§ Your instructions
Which lines come from the start of the records through the line that holds "FPX, YAW, PITCH, ROLL, CX"? Write them out word for word.

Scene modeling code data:
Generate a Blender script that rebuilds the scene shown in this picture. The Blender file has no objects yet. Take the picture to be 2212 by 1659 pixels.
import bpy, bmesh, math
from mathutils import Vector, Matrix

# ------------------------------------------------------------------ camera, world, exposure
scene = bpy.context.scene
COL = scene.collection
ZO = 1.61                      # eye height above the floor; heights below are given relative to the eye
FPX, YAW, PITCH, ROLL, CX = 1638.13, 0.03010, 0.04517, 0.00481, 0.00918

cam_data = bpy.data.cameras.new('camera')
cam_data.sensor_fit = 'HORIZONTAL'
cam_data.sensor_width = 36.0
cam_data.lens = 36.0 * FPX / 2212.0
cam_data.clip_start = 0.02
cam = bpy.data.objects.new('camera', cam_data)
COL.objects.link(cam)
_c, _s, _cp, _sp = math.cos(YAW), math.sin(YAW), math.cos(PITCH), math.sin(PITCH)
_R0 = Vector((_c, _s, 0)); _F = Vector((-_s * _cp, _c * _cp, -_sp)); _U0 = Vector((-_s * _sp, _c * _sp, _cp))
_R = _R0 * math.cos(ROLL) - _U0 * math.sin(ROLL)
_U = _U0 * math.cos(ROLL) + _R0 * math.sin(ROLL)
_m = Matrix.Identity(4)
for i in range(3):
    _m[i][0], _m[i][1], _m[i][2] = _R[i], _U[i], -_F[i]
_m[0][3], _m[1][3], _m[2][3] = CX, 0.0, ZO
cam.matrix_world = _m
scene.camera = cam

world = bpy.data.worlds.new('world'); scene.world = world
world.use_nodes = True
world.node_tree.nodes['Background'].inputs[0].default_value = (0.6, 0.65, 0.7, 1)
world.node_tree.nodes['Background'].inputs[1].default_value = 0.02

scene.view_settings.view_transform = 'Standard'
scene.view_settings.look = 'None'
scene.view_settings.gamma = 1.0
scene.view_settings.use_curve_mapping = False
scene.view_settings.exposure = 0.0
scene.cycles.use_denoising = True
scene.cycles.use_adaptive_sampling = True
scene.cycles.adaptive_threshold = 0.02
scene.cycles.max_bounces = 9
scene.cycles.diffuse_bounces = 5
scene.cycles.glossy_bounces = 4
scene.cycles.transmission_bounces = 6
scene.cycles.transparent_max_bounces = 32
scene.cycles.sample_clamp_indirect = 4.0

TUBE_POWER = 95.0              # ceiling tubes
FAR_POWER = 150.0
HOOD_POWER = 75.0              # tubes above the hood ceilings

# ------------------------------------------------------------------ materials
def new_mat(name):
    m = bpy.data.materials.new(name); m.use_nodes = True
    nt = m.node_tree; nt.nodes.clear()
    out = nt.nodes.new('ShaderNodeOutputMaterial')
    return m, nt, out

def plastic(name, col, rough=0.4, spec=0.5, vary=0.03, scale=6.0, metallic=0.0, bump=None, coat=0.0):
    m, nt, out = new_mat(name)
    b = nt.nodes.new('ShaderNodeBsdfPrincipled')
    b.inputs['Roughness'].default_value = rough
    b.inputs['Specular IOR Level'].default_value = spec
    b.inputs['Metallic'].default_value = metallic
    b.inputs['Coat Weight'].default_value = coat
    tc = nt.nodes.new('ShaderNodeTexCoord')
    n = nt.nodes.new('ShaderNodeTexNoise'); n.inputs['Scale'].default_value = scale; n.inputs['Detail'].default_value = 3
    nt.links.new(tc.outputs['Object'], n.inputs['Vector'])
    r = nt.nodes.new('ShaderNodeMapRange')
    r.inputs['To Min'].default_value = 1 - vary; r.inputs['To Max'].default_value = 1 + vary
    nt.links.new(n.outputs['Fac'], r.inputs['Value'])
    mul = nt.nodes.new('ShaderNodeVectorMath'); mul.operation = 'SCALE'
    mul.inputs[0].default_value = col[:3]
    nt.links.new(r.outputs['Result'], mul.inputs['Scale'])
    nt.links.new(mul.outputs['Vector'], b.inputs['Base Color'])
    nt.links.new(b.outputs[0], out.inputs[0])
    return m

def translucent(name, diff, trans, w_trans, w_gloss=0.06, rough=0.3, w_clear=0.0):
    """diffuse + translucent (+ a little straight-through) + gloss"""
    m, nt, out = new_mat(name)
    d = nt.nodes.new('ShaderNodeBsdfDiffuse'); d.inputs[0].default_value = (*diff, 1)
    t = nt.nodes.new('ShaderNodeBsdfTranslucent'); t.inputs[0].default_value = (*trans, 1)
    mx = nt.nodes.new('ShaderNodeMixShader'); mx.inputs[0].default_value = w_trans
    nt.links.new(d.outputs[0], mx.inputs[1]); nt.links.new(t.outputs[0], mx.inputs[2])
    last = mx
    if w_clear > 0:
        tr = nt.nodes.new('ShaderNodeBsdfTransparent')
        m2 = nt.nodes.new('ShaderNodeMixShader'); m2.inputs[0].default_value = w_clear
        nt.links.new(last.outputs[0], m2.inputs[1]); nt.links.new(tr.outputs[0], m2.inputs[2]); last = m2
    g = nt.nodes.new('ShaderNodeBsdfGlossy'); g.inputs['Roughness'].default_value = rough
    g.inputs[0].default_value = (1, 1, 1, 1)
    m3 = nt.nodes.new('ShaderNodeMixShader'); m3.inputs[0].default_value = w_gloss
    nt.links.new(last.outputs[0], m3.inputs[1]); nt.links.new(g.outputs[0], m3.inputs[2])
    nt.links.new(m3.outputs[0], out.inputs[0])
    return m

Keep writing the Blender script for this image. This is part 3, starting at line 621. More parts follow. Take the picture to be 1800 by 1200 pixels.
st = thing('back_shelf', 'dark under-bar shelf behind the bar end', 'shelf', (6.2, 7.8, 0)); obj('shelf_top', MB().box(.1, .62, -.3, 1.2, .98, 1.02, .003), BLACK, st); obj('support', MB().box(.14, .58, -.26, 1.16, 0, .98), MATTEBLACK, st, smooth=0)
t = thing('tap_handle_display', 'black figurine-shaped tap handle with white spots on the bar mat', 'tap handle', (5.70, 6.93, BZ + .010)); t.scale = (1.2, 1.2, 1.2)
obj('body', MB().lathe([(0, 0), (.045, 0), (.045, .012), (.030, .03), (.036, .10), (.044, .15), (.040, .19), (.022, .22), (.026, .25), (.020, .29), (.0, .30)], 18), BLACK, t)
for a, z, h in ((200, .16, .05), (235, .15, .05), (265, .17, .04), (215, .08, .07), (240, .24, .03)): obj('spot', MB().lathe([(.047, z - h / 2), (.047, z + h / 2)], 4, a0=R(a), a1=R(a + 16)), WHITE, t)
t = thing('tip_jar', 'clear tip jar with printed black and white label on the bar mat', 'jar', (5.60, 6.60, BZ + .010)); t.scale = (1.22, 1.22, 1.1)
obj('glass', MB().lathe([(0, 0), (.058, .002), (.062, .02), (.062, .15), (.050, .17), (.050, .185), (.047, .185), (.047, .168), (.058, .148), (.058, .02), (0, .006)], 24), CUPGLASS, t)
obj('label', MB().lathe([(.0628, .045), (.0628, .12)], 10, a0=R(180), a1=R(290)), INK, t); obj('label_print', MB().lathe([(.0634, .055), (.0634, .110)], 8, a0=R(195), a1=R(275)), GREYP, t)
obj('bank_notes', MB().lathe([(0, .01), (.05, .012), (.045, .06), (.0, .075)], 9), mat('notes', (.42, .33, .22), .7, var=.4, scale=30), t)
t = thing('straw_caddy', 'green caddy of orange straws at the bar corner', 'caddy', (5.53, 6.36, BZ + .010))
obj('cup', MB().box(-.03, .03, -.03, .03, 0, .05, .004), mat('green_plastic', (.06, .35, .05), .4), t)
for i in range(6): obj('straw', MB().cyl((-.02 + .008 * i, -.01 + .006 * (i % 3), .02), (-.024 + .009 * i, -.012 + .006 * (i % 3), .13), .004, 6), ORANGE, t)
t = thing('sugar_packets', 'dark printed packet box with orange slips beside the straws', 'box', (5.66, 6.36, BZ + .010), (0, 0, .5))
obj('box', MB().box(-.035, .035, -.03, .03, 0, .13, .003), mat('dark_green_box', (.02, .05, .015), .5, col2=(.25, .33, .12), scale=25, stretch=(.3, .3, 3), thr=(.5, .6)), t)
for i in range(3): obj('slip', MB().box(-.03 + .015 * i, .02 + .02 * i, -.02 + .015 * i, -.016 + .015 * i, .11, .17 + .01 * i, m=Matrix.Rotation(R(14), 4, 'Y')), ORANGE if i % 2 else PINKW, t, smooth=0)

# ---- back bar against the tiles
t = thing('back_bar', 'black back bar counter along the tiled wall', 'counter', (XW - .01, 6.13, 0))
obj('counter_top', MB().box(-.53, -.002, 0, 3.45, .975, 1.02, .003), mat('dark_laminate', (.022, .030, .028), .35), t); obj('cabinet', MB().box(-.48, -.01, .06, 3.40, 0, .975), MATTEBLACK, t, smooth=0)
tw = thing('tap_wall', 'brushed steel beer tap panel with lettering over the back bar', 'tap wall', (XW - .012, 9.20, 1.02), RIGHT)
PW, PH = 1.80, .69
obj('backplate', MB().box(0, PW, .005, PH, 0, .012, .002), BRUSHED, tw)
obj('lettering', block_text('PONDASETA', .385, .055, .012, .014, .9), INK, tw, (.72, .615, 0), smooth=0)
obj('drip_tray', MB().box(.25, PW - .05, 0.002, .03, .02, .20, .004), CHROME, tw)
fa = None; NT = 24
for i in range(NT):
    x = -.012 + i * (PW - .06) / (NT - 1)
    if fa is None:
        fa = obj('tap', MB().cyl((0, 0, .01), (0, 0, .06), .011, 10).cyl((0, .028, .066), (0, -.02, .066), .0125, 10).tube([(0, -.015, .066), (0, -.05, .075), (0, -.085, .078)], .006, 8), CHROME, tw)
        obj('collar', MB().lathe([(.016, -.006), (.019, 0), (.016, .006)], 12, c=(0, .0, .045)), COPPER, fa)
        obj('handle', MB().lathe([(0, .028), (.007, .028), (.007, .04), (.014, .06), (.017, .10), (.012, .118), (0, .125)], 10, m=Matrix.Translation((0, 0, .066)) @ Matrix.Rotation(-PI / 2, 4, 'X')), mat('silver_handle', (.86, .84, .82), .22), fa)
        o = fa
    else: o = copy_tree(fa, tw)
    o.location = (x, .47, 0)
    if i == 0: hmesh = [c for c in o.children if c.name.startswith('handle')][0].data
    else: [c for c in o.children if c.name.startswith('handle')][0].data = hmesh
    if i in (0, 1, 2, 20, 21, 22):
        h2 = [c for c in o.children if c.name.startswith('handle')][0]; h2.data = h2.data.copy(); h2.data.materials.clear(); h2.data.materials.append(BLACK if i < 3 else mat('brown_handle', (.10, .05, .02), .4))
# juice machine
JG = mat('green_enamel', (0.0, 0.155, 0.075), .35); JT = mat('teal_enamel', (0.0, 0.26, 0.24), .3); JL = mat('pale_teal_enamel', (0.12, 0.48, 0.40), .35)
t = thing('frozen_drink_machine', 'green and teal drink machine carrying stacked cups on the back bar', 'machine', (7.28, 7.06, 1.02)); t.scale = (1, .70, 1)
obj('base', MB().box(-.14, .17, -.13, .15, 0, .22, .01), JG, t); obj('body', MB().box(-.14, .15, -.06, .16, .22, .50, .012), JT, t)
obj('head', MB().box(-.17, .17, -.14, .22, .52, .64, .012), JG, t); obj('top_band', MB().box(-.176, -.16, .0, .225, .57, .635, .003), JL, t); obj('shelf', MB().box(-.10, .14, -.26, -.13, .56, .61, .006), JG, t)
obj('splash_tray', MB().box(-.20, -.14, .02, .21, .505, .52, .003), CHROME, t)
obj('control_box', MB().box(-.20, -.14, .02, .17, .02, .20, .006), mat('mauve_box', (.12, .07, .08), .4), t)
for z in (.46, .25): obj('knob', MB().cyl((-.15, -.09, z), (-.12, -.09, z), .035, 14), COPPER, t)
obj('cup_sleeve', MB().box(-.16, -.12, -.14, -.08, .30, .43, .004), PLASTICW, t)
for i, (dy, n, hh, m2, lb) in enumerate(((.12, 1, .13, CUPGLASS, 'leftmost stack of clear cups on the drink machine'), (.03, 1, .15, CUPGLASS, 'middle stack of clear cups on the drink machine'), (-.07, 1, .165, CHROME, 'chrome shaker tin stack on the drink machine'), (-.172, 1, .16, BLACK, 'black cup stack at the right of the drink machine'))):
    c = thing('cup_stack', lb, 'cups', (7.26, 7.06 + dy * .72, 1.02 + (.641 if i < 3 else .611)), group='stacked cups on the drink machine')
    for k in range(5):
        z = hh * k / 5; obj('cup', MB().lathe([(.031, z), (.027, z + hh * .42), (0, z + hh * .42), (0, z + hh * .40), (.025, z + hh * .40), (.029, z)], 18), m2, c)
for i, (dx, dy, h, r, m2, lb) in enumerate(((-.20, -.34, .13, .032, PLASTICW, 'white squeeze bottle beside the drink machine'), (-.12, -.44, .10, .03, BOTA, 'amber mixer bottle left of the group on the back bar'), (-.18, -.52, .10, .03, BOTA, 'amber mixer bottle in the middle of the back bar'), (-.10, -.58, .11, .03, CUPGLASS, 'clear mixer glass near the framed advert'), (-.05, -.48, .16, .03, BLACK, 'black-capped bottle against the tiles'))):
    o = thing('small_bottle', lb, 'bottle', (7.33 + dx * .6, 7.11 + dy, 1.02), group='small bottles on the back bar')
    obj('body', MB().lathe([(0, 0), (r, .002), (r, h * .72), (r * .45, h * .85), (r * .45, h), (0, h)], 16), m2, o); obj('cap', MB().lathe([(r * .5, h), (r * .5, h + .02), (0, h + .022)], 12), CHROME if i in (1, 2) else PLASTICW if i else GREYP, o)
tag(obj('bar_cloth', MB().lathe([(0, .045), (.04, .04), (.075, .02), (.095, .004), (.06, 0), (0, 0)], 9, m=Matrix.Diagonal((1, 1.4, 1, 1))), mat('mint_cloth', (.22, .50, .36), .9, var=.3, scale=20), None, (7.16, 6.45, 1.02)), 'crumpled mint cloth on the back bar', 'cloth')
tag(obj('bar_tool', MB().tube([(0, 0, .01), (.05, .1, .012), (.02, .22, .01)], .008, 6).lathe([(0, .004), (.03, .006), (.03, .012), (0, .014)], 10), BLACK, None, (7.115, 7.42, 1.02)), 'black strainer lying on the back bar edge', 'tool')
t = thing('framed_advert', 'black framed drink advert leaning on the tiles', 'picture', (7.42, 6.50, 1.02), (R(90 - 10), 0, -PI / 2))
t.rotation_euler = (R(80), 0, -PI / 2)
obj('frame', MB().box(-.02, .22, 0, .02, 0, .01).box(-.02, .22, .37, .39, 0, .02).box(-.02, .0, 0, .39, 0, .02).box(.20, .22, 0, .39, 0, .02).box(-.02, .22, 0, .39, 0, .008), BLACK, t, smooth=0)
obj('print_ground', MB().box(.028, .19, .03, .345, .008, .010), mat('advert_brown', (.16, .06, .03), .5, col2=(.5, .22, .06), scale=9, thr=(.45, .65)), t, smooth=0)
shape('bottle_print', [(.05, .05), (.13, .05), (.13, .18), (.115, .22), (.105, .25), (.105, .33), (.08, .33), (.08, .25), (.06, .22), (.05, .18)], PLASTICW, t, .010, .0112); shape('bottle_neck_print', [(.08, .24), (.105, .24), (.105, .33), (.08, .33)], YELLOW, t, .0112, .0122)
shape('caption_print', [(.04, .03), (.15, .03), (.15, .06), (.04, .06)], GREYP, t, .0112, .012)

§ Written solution
Generate a Blender script that rebuilds the scene shown in this picture. The Blender file has no objects yet. Take the picture to be 2212 by 1659 pixels.
import bpy, bmesh, math
from mathutils import Vector, Matrix

# ------------------------------------------------------------------ camera, world, exposure
scene = bpy.context.scene
COL = scene.collection
ZO = 1.61                      # eye height above the floor; heights below are given relative to the eye
FPX, YAW, PITCH, ROLL, CX = 1638.13, 0.03010, 0.04517, 0.00481, 0.00918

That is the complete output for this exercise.